How not to behave on the range

A few weeks ago at the local range, an elderly gentleman arrived with his pistol case and targets.

He then proceeded to walk forward of the firing line while the range was hot. After many screams of "Cease Fire!" and "Cold!" we allowed him to continue forward, since the range was now cold, and put his targets up.  He happened to use my target stand, but the other shooter to my left was kind enough to offer me one of his targets so that we could return to shooting as quickly as possible, and without argument.

Upon his return to the firing line, the elderly gentleman calmly loaded his magazines, made his weapon ready, put on his ear protection and shooting glasses, and began slow fire on a cold range.

After more shouting, there was a bit of a stand off as several hotheaded individuals wanted to eject him from the range, and others wanted to educate him.

We prevailed, and he was sent to read the range safety rules, then came back, fired a single magazine on the hot range, earning himself 1 hit on a 12inch square at 15yards with a compact XDm 45.

At that point, the obviously new-to-firearms old man packed up and left.

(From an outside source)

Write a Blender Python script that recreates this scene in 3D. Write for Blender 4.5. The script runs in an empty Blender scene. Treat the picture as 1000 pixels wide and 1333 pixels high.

Now, no one was hurt that day.  Yet, there was much misbehavior.

I am not speaking of the elderly man, who obviously did not know range etiquette or safety.

The misbehavior belonged to those who ridiculed him, and did not try to help him.  I myself spent a few moments trying to help his marksmanship and weapons handling, but the constant commentary from those who had wanted him removed from the range embarrassed this gentleman.

Instead of jeering him, we should have helped him.  I think it unlikely that this man will ever come to our range again, and that is a horrid thing.  It seems obvious to me that he had never handled a gun in his life, yet something had happened that convinced him he needed a pistol.  Now, if he ever needs that pistol, he will not be confident in its use. He will be a tragedy, and the anti-gun rights extremists will try to use him as an example of why the rest of us don't need our guns either.

What should have happened?

After the first incident, someone, myself or anyone else, should have pulled this gentleman aside and asked if he needed help.  Asked if he knew the range rules, and if he wanted some instruction in the use of his weapon.

Instead, we treated him like a child.

That was my mistake, and the mistake of everyone there that day.

I hope never to make one like it again.

1 comment:

  1. Well said; I too have been guilty of missing opportunities to extend a hand to someone, in the past, but thankfully I seem to have done a bit better in more recent years.
    It is my observation that shame or embarrassment is harder on a man than a slap across the face. In fact, to the practitioners of bushido, as well as for those of your own Norse extraction, "losing face" was as bad, or worse, than death.

    This elderly man probably had never owned a firearm, felt the need for protecting his home and family and was too ashamed to admit that he didn't know what to do at a range where everyone else was happily popping away... and as you say, the irritability or hostility of others, ruined a chance to have another well informed, well educated senior to join our ranks against the crime and darkness of modern life. So instead, he has gone home with only a dim awareness of how to operate ( much less clean and maintain) his weapon, and a memory of how we, the gun community, had wounded him.
    I pray that someday he will try again, and meet someone who will see him as a blank slate on which to help craft the likeness of a good student of our art.
    Thanks for sharing this story, we all need to read it from time to time. How easily we see the faults in everyone else... except ourselves of course.